## BEGIN Data segment

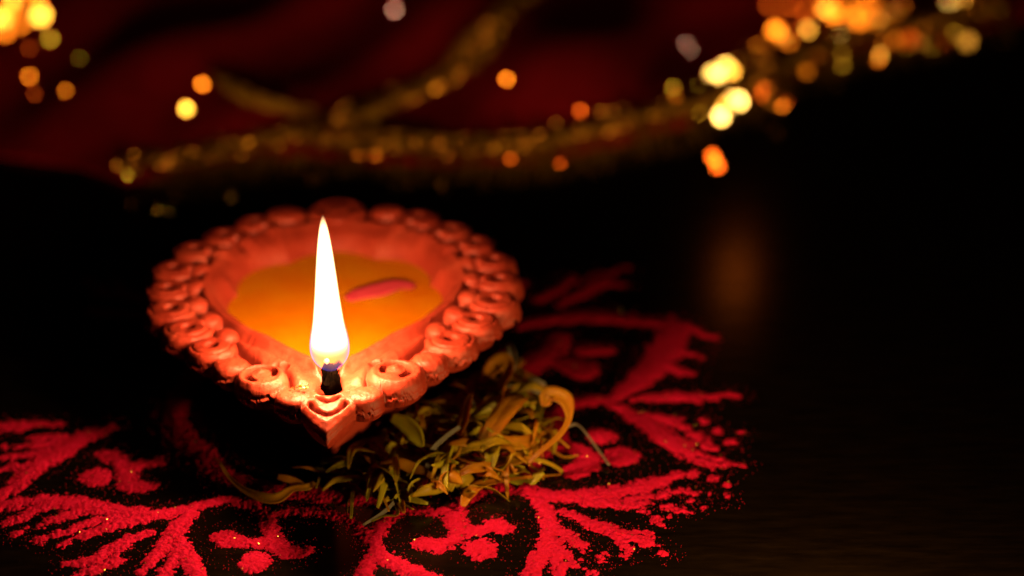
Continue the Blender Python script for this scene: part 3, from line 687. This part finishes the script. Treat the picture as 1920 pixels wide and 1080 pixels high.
for i in range(900):
    t = rng.random() * (len(E3) - 1); k = int(t); P = E3[k] * (1 - t + k) + E3[k + 1] * (t - k)
    L = rng.uniform(.4, 1.5) * min(1, t / 7 + .1) * (1.3 if rng.random() < .15 else 1); dx = rng.normal(0, .18); r = .02; o0 = len(V)
    for j in range(4):
        u = j / 3; c = P + np.array([dx * u, -L * u, 0]); c[2] = max(.03, P[2] * (1 - u * 1.2) + .05 * u)
        for a in (0, 2.1, 4.2): V.append(tuple(c + np.array([r * math.cos(a), 0, r * math.sin(a)]) - OFF))
        if j: F += [(o0 + 3 * (j - 1) + q2, o0 + 3 * (j - 1) + (q2 + 1) % 3, o0 + 3 * j + (q2 + 1) % 3, o0 + 3 * j + q2) for q2 in range(3)]
tag(obj('fringe_thread', V, F, M_GOLD, cloth), kind='stuff')
V = []; F = []
TS = [on_cloth(px, py) for px, py in ((1395, 130), (1410, 120), (1430, 110), (1445, 130), (1430, 160), (1440, 185), (1455, 200), (1460, 160), (1450, 110))]
for path, wd_, cnt_ in ((E3, .6, 3600), (U3, .65, 1700), (TS, .6, 700)):
    for i in range(cnt_):
        t = rng.random() * (len(path) - 1); k = int(t); P = path[k] * (1 - t + k) + path[k + 1] * (t - k)
        P = P + np.array([rng.normal(0, .12), rng.normal(0, wd_ * .45), rng.uniform(.1, .34)]); o0 = len(V)
        hv = (CAM - P) / np.linalg.norm(CAM - P) + (FLAME_MID - P) / np.linalg.norm(FLAME_MID - P); n = Vector(rng.normal(size=3) * .33 + hv / np.linalg.norm(hv)).normalized(); t_ = n.orthogonal().normalized(); b_ = n.cross(t_); r_ = rng.uniform(.03, .065)
        for h in (.006, -.006):
            for q2 in range(5): V.append(tuple(Vector(P - OFF) + t_ * math.cos(q2 * 1.2566) * r_ + b_ * math.sin(q2 * 1.2566) * r_ + n * h))
        F += [tuple(o0 + q2 for q2 in range(5)), tuple(o0 + 9 - q2 for q2 in range(5))] + [(o0 + q2, o0 + 5 + q2, o0 + 5 + (q2 + 1) % 5, o0 + (q2 + 1) % 5) for q2 in range(5)]
tag(obj('lace_spangle', V, F, M_SPAN, cloth, smooth=False), kind='stuff')
# sequins: small metal discs sewn on; those listed catch a flame
def sequin(P, n, r, mat, k=14):
    n = Vector(n).normalized(); t = n.orthogonal().normalized(); b = n.cross(t); V = []; h = .012
    for hh, f in ((h, .0), (h, .92), (0, 1), (-h, .92), (-h, .0)):
        for q in range(k): a = 2 * math.pi * q / k; V.append(tuple(t * math.cos(a) * r * f + b * math.sin(a) * r * f + n * hh))
    F = [(i * k + q, i * k + (q + 1) % k, (i + 1) * k + (q + 1) % k, (i + 1) * k + q) for i in range(4) for q in range(k)]
    o = obj('sequin', V, F, mat, cloth, smooth=False); o.location = Vector(P - OFF) * CM; return o
SL = [(22,22,'o',3),(2,38,'y',3),(55,8,'o',2.5),(40,48,'o',1.2),(80,14,'r',1.2),(12,62,'o',1.6),(-12,15,'w',3),(30,0,'y',2.5),(95,73,'g',.9),(56,90,'r',.15),(56,143,'o',.45),(124,170,'o',.28),(66,176,'r',.15),(150,110,'g',.06),
      (380,158,'o',.65),(350,204,'y',.75),(315,308,'r',.35),(240,330,'g',.25),(295,405,'g',.35),(318,410,'g',.3),(695,265,'o',.8),(672,291,'o',.55),(706,292,'o',.6),(735,270,'r',.3),(630,255,'o',.15),
      (1088,208,'r',.6),(1050,307,'r',.25),(950,148,'o',.5),(1262,165,'g',.35),(1266,184,'o',.9),(1310,160,'g',.3),(1311,210,'g',.45),(1340,186,'r',.5),(1335,138,'w',2.2),(1348,142,'w',3),(1362,128,'w',4),(1366,136,'y',3),
      (1370,190,'w',4),(1382,190,'w',4),(1358,192,'y',1.5),(1352,218,'w',1.6),(1372,152,'o',1.2),(1492,120,'o',1.3),(1466,199,'o',.5),(1475,190,'r',.4),(1425,125,'o',.7),(1440,110,'o',.7),(1452,135,'o',.6),(1435,160,'r',.7),(1428,180,'r',.4),(1336,303,'r',2.2),(1345,322,'r',2.2),(1340,312,'o',.5),
      (1515,55,'y',.8),(1545,15,'o',3),(1550,18,'y',1),(1570,72,'w',1.2),(1600,30,'o',3),(1620,12,'o',3),(1636,20,'o',3),(1640,52,'o',2.0),(1612,44,'o',2),(1590,8,'o',2),(1650,5,'o',2),(1535,105,'r',.8),(1510,20,'r',1.2),(1480,12,'r',1.0),(1460,40,'r',.5),(1440,10,'r',.8),(1650,103,'y',.6),(1646,112,'o',.4),(1678,27,'w',1.4),(1580,125,'g',.22),(1578,100,'g',.2),
      (1730,40,'g',.25),(1715,35,'g',.2),(1790,62,'g',.5),(1780,8,'w',1.6),(1822,15,'o',4),(1798,0,'y',2),(1745,92,'g',.08),(1700,90,'g',.06),(1870,20,'g',.08),(1692,10,'o',.5),(740,18,'p',.35),(1286,82,'p',.12),(1295,94,'p',.1),(1470,70,'y',.3),(1462,78,'o',.3)]
for i, (px, py, k, b) in enumerate(SL):
    P = on_cloth(px, py + 10) if py < 300 or not (280 < px < 330) else at(px, py, .25)
    if 1320 < px < 1360 and py > 290: P = at(px, py, .25)
    P = P + np.array([0, 0, .16])
    src = FLAME_MID
    h = (CAM - P) / np.linalg.norm(CAM - P) + (src - P) / np.linalg.norm(src - P)
    h /= np.linalg.norm(h); h = h + rng.normal(0, .010, 3)
    sequin(P, h, min(.30, (.10 if b > 2 and k == 'w' else .13 if k in 'wy' and b > .7 else .09) * math.sqrt(b) + .01), SEQ[k])
# the dense sequined corner at the upper right and the one at the upper left
for i in range(46):
    px, py = (rng.normal(1590, 75), rng.uniform(-25, 95)) if i % 4 else (rng.normal(1445, 28), rng.uniform(100, 195))
    P = on_cloth(px, py) + np.array([0, 0, .2]); h = (CAM - P) / np.linalg.norm(CAM - P) + (FLAME_MID - P) / np.linalg.norm(FLAME_MID - P)
    h = h / np.linalg.norm(h) + rng.normal(0, .055, 3); sequin(P, h, rng.uniform(.08, .20), SEQ[('o', 'o', 'r', 'y', 'o')[i % 5]], 12)
for i in range(10):
    P = on_cloth(rng.uniform(-30, 85), rng.uniform(-30, 45)) + np.array([0, 0, .2]); h = (CAM - P) / np.linalg.norm(CAM - P) + (FLAME_MID - P) / np.linalg.norm(FLAME_MID - P)
    h = h / np.linalg.norm(h) + rng.normal(0, .03, 3); sequin(P, h, rng.uniform(.15, .26), SEQ[('o', 'y', 'o')[i % 3]], 12)
# plain sequins turned at random on the lace
for i in range(70):
    t = rng.random() ** .6 * (len(E3) - 2); k = int(t); P = E3[k] * (1 - t + k) + E3[k + 1] * (t - k)
    P = P + np.array([rng.normal(0, .1), rng.normal(.3, .7), .12]); P[2] = max(P[2], float(zc(P[0], P[1])) + .12)
    sequin(P, rng.normal(size=3) * .6 + np.array([0, -.6, .8]), rng.uniform(.04, .08), SEQ[('o', 'y', 'g', 'r')[i % 4]], 10)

## END Data segment

## Task objective
Your task is to repeat the material above exactly, without its pictures.

## Output
Continue the Blender Python script for this scene: part 3, from line 687. This part finishes the script. Treat the picture as 1920 pixels wide and 1080 pixels high.
for i in range(900):
    t = rng.random() * (len(E3) - 1); k = int(t); P = E3[k] * (1 - t + k) + E3[k + 1] * (t - k)
    L = rng.uniform(.4, 1.5) * min(1, t / 7 + .1) * (1.3 if rng.random() < .15 else 1); dx = rng.normal(0, .18); r = .02; o0 = len(V)
    for j in range(4):
        u = j / 3; c = P + np.array([dx * u, -L * u, 0]); c[2] = max(.03, P[2] * (1 - u * 1.2) + .05 * u)
        for a in (0, 2.1, 4.2): V.append(tuple(c + np.array([r * math.cos(a), 0, r * math.sin(a)]) - OFF))
        if j: F += [(o0 + 3 * (j - 1) + q2, o0 + 3 * (j - 1) + (q2 + 1) % 3, o0 + 3 * j + (q2 + 1) % 3, o0 + 3 * j + q2) for q2 in range(3)]
tag(obj('fringe_thread', V, F, M_GOLD, cloth), kind='stuff')
V = []; F = []
TS = [on_cloth(px, py) for px, py in ((1395, 130), (1410, 120), (1430, 110), (1445, 130), (1430, 160), (1440, 185), (1455, 200), (1460, 160), (1450, 110))]
for path, wd_, cnt_ in ((E3, .6, 3600), (U3, .65, 1700), (TS, .6, 700)):
    for i in range(cnt_):
        t = rng.random() * (len(path) - 1); k = int(t); P = path[k] * (1 - t + k) + path[k + 1] * (t - k)
        P = P + np.array([rng.normal(0, .12), rng.normal(0, wd_ * .45), rng.uniform(.1, .34)]); o0 = len(V)
        hv = (CAM - P) / np.linalg.norm(CAM - P) + (FLAME_MID - P) / np.linalg.norm(FLAME_MID - P); n = Vector(rng.normal(size=3) * .33 + hv / np.linalg.norm(hv)).normalized(); t_ = n.orthogonal().normalized(); b_ = n.cross(t_); r_ = rng.uniform(.03, .065)
        for h in (.006, -.006):
            for q2 in range(5): V.append(tuple(Vector(P - OFF) + t_ * math.cos(q2 * 1.2566) * r_ + b_ * math.sin(q2 * 1.2566) * r_ + n * h))
        F += [tuple(o0 + q2 for q2 in range(5)), tuple(o0 + 9 - q2 for q2 in range(5))] + [(o0 + q2, o0 + 5 + q2, o0 + 5 + (q2 + 1) % 5, o0 + (q2 + 1) % 5) for q2 in range(5)]
tag(obj('lace_spangle', V, F, M_SPAN, cloth, smooth=False), kind='stuff')
# sequins: small metal discs sewn on; those listed catch a flame
def sequin(P, n, r, mat, k=14):
    n = Vector(n).normalized(); t = n.orthogonal().normalized(); b = n.cross(t); V = []; h = .012
    for hh, f in ((h, .0), (h, .92), (0, 1), (-h, .92), (-h, .0)):
        for q in range(k): a = 2 * math.pi * q / k; V.append(tuple(t * math.cos(a) * r * f + b * math.sin(a) * r * f + n * hh))
    F = [(i * k + q, i * k + (q + 1) % k, (i + 1) * k + (q + 1) % k, (i + 1) * k + q) for i in range(4) for q in range(k)]
    o = obj('sequin', V, F, mat, cloth, smooth=False); o.location = Vector(P - OFF) * CM; return o
SL = [(22,22,'o',3),(2,38,'y',3),(55,8,'o',2.5),(40,48,'o',1.2),(80,14,'r',1.2),(12,62,'o',1.6),(-12,15,'w',3),(30,0,'y',2.5),(95,73,'g',.9),(56,90,'r',.15),(56,143,'o',.45),(124,170,'o',.28),(66,176,'r',.15),(150,110,'g',.06),
      (380,158,'o',.65),(350,204,'y',.75),(315,308,'r',.35),(240,330,'g',.25),(295,405,'g',.35),(318,410,'g',.3),(695,265,'o',.8),(672,291,'o',.55),(706,292,'o',.6),(735,270,'r',.3),(630,255,'o',.15),
      (1088,208,'r',.6),(1050,307,'r',.25),(950,148,'o',.5),(1262,165,'g',.35),(1266,184,'o',.9),(1310,160,'g',.3),(1311,210,'g',.45),(1340,186,'r',.5),(1335,138,'w',2.2),(1348,142,'w',3),(1362,128,'w',4),(1366,136,'y',3),
      (1370,190,'w',4),(1382,190,'w',4),(1358,192,'y',1.5),(1352,218,'w',1.6),(1372,152,'o',1.2),(1492,120,'o',1.3),(1466,199,'o',.5),(1475,190,'r',.4),(1425,125,'o',.7),(1440,110,'o',.7),(1452,135,'o',.6),(1435,160,'r',.7),(1428,180,'r',.4),(1336,303,'r',2.2),(1345,322,'r',2.2),(1340,312,'o',.5),
      (1515,55,'y',.8),(1545,15,'o',3),(1550,18,'y',1),(1570,72,'w',1.2),(1600,30,'o',3),(1620,12,'o',3),(1636,20,'o',3),(1640,52,'o',2.0),(1612,44,'o',2),(1590,8,'o',2),(1650,5,'o',2),(1535,105,'r',.8),(1510,20,'r',1.2),(1480,12,'r',1.0),(1460,40,'r',.5),(1440,10,'r',.8),(1650,103,'y',.6),(1646,112,'o',.4),(1678,27,'w',1.4),(1580,125,'g',.22),(1578,100,'g',.2),
      (1730,40,'g',.25),(1715,35,'g',.2),(1790,62,'g',.5),(1780,8,'w',1.6),(1822,15,'o',4),(1798,0,'y',2),(1745,92,'g',.08),(1700,90,'g',.06),(1870,20,'g',.08),(1692,10,'o',.5),(740,18,'p',.35),(1286,82,'p',.12),(1295,94,'p',.1),(1470,70,'y',.3),(1462,78,'o',.3)]
for i, (px, py, k, b) in enumerate(SL):
    P = on_cloth(px, py + 10) if py < 300 or not (280 < px < 330) else at(px, py, .25)
    if 1320 < px < 1360 and py > 290: P = at(px, py, .25)
    P = P + np.array([0, 0, .16])
    src = FLAME_MID
    h = (CAM - P) / np.linalg.norm(CAM - P) + (src - P) / np.linalg.norm(src - P)
    h /= np.linalg.norm(h); h = h + rng.normal(0, .010, 3)
    sequin(P, h, min(.30, (.10 if b > 2 and k == 'w' else .13 if k in 'wy' and b > .7 else .09) * math.sqrt(b) + .01), SEQ[k])
# the dense sequined corner at the upper right and the one at the upper left
for i in range(46):
    px, py = (rng.normal(1590, 75), rng.uniform(-25, 95)) if i % 4 else (rng.normal(1445, 28), rng.uniform(100, 195))
    P = on_cloth(px, py) + np.array([0, 0, .2]); h = (CAM - P) / np.linalg.norm(CAM - P) + (FLAME_MID - P) / np.linalg.norm(FLAME_MID - P)
    h = h / np.linalg.norm(h) + rng.normal(0, .055, 3); sequin(P, h, rng.uniform(.08, .20), SEQ[('o', 'o', 'r', 'y', 'o')[i % 5]], 12)
for i in range(10):
    P = on_cloth(rng.uniform(-30, 85), rng.uniform(-30, 45)) + np.array([0, 0, .2]); h = (CAM - P) / np.linalg.norm(CAM - P) + (FLAME_MID - P) / np.linalg.norm(FLAME_MID - P)
    h = h / np.linalg.norm(h) + rng.normal(0, .03, 3); sequin(P, h, rng.uniform(.15, .26), SEQ[('o', 'y', 'o')[i % 3]], 12)
# plain sequins turned at random on the lace
for i in range(70):
    t = rng.random() ** .6 * (len(E3) - 2); k = int(t); P = E3[k] * (1 - t + k) + E3[k + 1] * (t - k)
    P = P + np.array([rng.normal(0, .1), rng.normal(.3, .7), .12]); P[2] = max(P[2], float(zc(P[0], P[1])) + .12)
    sequin(P, rng.normal(size=3) * .6 + np.array([0, -.6, .8]), rng.uniform(.04, .08), SEQ[('o', 'y', 'g', 'r')[i % 4]], 10)